While preparing for a presentation I’m delivering later this week, I was struck (again) by how significantly things have changed due to the internet’s affordance of connectivity.
I don’t use textbooks in my courses. I use a combination of my own writings, augmented with websites, and supported through dialogue and learner to learner interaction. My intent is to provide learners a diverse set of voices. A textbook is most often a one-sided view of the knowledge of a particular space (and, in certain fields, they can be dated by the time they are published). I don’t view content as something that learners need to consume in order to learn. As I’ve stated before…learning is like opening a door, not filling a container. Content is something that is created in the process of learning, not only in advance of learning.
In previous posts, I’ve stated my preference of connections over content. However, it’s impossible to ignore the valuable role that content has in the learning process. Content is a core of society. Content is the codification of our knowledge, our art, our vision, our dreams, and our aspirations. As little as five years ago, content came pre-packaged. You could get your content fix in the form of a textbook, a CD, a newscast, a newspaper, or a classroom. Not any more. I think the subtlety of the transition leaves many unable to see its depth.
We can now acquire our information in any manner that we desire. Learning, seen as content consumption, doesn’t fit this model anymore. Learners piece together (connect) various content and conversation elements to create an integrated (though at time contradictory) network of issues and concerns. Our learning and information acquisition is a mashup. We take pieces, add pieces, dialogue, reframe, rethink, connect, and ultimately, we end up with some type of pattern (meme?) that symbolizes what’s happening “out there” and what it means to us. And it changes daily. Instead of a CD with the songs of only one artist, we have iPods with a full range of music, video, audio files/books, images, etc. Our classrooms, instead of the pre-packaged views of an instructor or designers should include similar diverse elements.

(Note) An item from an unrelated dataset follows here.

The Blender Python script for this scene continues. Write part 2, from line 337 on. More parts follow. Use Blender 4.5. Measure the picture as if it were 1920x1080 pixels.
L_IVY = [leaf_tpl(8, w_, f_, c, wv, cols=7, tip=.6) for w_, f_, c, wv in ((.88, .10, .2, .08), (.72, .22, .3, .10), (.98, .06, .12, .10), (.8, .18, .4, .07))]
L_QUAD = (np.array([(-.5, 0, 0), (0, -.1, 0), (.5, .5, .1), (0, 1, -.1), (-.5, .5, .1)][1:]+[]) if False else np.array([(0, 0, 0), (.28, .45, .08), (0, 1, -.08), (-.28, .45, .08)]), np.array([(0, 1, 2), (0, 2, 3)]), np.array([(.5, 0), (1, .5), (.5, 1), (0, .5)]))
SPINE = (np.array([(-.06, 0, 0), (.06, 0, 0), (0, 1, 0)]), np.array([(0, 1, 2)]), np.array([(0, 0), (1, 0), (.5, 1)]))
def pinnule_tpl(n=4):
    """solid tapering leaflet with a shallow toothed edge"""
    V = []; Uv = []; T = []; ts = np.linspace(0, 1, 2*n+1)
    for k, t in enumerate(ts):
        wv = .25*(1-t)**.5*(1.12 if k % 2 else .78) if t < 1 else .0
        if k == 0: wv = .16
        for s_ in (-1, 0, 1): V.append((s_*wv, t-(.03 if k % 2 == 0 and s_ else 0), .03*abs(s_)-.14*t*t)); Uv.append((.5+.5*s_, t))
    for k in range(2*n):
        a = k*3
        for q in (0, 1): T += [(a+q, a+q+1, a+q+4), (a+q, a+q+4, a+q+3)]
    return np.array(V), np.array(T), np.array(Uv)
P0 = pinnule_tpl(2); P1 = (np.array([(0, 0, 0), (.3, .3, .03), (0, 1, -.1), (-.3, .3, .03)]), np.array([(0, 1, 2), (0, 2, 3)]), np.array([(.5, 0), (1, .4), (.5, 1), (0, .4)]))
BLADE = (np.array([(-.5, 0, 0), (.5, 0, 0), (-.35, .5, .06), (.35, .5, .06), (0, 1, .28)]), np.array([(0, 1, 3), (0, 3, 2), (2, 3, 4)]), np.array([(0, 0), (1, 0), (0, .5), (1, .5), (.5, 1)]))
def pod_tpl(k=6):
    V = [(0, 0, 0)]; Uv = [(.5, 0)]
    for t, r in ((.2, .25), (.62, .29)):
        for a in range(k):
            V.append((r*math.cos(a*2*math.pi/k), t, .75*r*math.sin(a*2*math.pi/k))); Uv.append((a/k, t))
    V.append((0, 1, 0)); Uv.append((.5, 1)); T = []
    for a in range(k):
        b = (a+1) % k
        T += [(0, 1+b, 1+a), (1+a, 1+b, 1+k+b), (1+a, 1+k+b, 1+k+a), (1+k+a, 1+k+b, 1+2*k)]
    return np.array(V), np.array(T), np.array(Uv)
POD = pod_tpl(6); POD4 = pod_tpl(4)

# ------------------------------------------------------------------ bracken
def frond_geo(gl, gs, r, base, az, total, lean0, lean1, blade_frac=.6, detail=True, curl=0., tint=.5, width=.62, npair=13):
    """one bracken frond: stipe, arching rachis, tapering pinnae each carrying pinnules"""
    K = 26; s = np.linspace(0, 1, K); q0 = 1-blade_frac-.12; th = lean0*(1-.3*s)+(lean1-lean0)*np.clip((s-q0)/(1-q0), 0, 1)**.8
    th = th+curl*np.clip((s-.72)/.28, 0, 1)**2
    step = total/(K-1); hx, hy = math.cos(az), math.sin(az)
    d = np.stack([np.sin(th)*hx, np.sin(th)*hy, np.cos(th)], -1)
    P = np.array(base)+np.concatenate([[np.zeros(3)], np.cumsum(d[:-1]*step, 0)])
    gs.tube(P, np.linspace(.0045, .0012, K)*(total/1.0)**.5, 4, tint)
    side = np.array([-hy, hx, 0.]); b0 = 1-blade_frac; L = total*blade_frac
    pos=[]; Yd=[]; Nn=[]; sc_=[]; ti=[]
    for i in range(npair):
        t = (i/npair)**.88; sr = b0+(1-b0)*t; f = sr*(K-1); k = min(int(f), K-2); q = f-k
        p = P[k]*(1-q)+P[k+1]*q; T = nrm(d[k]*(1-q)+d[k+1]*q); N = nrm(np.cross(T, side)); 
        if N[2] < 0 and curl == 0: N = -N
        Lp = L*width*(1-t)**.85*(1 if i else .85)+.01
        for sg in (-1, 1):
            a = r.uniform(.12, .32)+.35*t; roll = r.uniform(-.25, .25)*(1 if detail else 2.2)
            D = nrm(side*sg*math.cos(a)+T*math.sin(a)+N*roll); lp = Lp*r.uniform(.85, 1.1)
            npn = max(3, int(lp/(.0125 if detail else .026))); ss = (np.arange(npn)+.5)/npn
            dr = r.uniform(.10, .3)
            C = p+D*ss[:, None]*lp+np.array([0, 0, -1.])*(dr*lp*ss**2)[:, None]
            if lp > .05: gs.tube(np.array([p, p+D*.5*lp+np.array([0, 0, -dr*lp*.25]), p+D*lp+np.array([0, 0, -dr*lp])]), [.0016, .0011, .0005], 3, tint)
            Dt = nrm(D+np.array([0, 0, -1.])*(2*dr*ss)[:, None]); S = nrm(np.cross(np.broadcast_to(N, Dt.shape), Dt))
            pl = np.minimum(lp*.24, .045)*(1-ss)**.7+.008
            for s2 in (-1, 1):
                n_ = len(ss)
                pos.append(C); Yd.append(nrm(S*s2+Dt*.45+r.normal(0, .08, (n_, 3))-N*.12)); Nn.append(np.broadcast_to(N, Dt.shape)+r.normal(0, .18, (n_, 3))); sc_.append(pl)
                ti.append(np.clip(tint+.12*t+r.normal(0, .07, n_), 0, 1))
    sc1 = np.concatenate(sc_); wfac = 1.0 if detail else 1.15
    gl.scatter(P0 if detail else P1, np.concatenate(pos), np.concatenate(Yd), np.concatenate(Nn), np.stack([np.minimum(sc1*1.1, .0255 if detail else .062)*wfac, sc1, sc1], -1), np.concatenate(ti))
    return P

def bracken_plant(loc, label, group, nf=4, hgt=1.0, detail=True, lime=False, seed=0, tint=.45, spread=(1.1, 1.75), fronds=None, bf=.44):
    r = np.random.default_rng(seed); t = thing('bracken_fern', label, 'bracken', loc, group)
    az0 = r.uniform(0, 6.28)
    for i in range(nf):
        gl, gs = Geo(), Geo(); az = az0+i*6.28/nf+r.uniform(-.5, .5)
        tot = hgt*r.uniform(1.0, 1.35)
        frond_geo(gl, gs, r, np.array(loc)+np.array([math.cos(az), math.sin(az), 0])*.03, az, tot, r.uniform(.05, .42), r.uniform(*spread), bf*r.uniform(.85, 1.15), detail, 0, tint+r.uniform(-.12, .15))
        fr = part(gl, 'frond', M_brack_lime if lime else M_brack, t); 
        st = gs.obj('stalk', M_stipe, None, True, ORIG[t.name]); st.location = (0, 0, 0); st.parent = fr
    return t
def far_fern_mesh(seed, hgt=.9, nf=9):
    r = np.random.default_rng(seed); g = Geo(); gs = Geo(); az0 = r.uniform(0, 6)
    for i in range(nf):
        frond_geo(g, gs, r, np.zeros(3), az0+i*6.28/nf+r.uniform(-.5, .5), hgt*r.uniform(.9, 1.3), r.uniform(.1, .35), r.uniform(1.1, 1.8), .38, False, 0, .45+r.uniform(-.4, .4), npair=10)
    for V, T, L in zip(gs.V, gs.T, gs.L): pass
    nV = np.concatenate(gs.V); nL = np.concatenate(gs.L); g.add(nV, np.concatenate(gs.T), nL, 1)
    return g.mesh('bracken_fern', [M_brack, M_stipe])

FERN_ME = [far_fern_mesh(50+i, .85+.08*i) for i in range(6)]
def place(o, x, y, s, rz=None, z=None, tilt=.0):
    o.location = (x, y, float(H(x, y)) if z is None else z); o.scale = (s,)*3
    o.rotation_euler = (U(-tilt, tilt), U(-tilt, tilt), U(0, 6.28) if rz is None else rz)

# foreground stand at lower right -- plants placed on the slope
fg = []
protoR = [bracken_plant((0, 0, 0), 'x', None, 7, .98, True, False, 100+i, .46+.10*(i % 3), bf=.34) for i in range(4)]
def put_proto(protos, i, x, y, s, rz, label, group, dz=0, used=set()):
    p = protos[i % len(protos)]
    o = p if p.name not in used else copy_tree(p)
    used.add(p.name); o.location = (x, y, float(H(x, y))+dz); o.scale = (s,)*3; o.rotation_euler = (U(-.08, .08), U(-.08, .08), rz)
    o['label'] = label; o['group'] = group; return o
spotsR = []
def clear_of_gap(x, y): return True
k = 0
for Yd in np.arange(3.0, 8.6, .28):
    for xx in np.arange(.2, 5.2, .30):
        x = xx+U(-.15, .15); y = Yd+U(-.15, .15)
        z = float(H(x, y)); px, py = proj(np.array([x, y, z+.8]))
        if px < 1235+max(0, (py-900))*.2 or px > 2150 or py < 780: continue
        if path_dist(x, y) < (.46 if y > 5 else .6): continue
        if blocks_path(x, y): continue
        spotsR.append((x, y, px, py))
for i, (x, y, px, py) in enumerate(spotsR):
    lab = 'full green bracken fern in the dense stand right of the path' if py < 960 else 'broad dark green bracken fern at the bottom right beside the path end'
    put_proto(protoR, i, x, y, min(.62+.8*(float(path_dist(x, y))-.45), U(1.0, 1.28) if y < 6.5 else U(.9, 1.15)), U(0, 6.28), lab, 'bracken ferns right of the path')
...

It’s easy to make predictions when trends are substantially developed…and this is so obvious that many know it intuitively: Learning is no longer pre-packaged. Tomorrow’s courses and learning experiences will be structured with different tools (bye-bye LMS’ as we know them today)…and learning itself will be perceived more as an activity that occurs in networks and ecologies, not hierarchical, pre-organized structures. The central filtering agent is no longer the teacher or institution. It’s the learner. Think about what that means to our education system as we know it today. It changes everything.
Re-reading this post, I recognize that I really haven’t said anything new…but it just strikes me that as educators, we are not grasping (or prepared for) the depth of the change that is occurring under our feet. If it’s happened (breaking apart the center) in every other industry – movies, music, software, business – what makes us think that our educational structures are immune? And what does it mean to us? What should we be doing now to prepare our institutions? Ourselves? Our learners?